Sexual assaults prompt call for 24-hour women’s shelter in Vancouver

2/28/11

Vancouver City Council will debate the need for a 24-hour emergency homeless shelter for women after several sexual assaults were reported at a mixed facility in the Downtown Eastside.

Reports of six sexual assaults since Oct. 30, 2010, at First United Church’s shelter prompted city councillor Ellen Woodsworth to draft a motion for a 24-hour women’s shelter that will be brought to council on Tuesday.

Alice Kendall of the Downtown Eastside Women’s Centre said groups have been calling for such a facility for years.

“When First United opened, there was a big focus on homelessness in the city of Vancouver, and First United stepped forward with an answer to allow the province and the city off the hook,” Ms. Kendall said.

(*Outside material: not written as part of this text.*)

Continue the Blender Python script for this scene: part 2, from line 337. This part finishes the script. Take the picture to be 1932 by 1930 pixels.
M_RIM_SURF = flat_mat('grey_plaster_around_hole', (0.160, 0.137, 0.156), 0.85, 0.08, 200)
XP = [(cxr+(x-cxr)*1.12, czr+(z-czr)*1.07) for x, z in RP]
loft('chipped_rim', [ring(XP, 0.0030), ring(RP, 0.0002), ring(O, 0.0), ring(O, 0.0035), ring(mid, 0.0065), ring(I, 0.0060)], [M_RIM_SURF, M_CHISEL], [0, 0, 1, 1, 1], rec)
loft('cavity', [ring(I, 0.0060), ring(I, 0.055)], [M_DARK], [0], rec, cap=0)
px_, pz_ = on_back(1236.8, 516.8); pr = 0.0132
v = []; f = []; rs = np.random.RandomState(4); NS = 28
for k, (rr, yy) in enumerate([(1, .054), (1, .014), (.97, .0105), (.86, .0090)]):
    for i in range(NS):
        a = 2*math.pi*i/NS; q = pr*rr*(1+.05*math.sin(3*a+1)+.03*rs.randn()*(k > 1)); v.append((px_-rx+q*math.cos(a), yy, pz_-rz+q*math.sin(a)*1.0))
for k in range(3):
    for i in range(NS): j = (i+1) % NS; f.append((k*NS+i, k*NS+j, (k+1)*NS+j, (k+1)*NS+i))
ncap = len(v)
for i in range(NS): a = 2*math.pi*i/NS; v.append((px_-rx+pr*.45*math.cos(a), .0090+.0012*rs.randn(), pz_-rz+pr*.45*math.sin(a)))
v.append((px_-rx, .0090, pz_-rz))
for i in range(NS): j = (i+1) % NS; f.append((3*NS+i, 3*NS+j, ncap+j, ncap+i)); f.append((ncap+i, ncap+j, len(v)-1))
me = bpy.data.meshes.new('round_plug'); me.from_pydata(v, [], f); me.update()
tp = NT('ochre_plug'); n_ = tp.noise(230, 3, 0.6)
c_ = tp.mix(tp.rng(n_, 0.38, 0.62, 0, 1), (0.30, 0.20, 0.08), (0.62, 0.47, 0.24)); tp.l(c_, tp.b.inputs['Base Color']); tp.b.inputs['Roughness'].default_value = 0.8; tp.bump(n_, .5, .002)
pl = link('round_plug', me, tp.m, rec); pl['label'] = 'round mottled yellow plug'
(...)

First United sleeps 250 to 300 people every night on beds, pews and the floor.

Sandra Severs, deputy executive minister of First United, said the church has worked with Vancouver police for the past three years to help train staff.

“Safety is our concern,” Ms. Severs said. “We’re working really hard to make this place as safe as possible for everyone who chooses to be here.”

First United has a separate overnight room for women only, staffed by women, which operates from 7:30 p.m. to 8:30 a.m. Ms. Severs said that in the mornings, a lineup of 400 people for breakfast usually runs into the women’s area.

“We’ve been trying to figure out how we might improve the flow of people, but up until this point, that’s been the reason” that the women can’t stay longer, Ms. Severs said. “We’re bursting.”

According to Ms. Woodsworth, the city has so far lacked the funds to staff a 24-hour women’s drop-in. Currently, women staying in women-only shelters across the city must leave in the early morning, whereas in 24-hour mixed shelters, they can sleep longer.

“Obviously, if you’re coming in the middle of the night, the place that you’re going to want to sleep, no matter how safe or unsafe it is, is the area you can sleep the longest,” Kate Gibson of WISH Drop-In Centre Society said.

Chris Hellewell, co-manager of New Fountain Shelter, said his facility tries to designate a room for women only, but that not enough women ask for a separate sleeping area to justify a permanent space. The smaller, mixed HEAT shelter sleeps 40 people each night, and almost all are men, he said.

“Usually most women in the shelter are attached to a man,” Mr. Hellewell said. “If someone wants to be away from men, we refer them to other shelters.”

First United is a “low barrier” shelter, meaning it accepts people who may be intoxicated or high. Both Mr. Hellewell and Ms. Kendall said they don’t think that contributed to the assaults. Mr. Hellewell added that New Fountain, which has similar policies, has had no reports of sexual assaults.

“When people are drunk or high, there are challenges, but if you know how to deal with those challenges, they’re not really a problem,” said Mark Townsend of Portland Hotel Society, which runs New Fountain. “You have to take them seriously, and have your staff trained and able to deal with those things.”

Vancouver police Constable Lindsey Houghton said he doesn’t know whether the assaults at First United involved drugs or alcohol, but that further details would be available as early as Tuesday.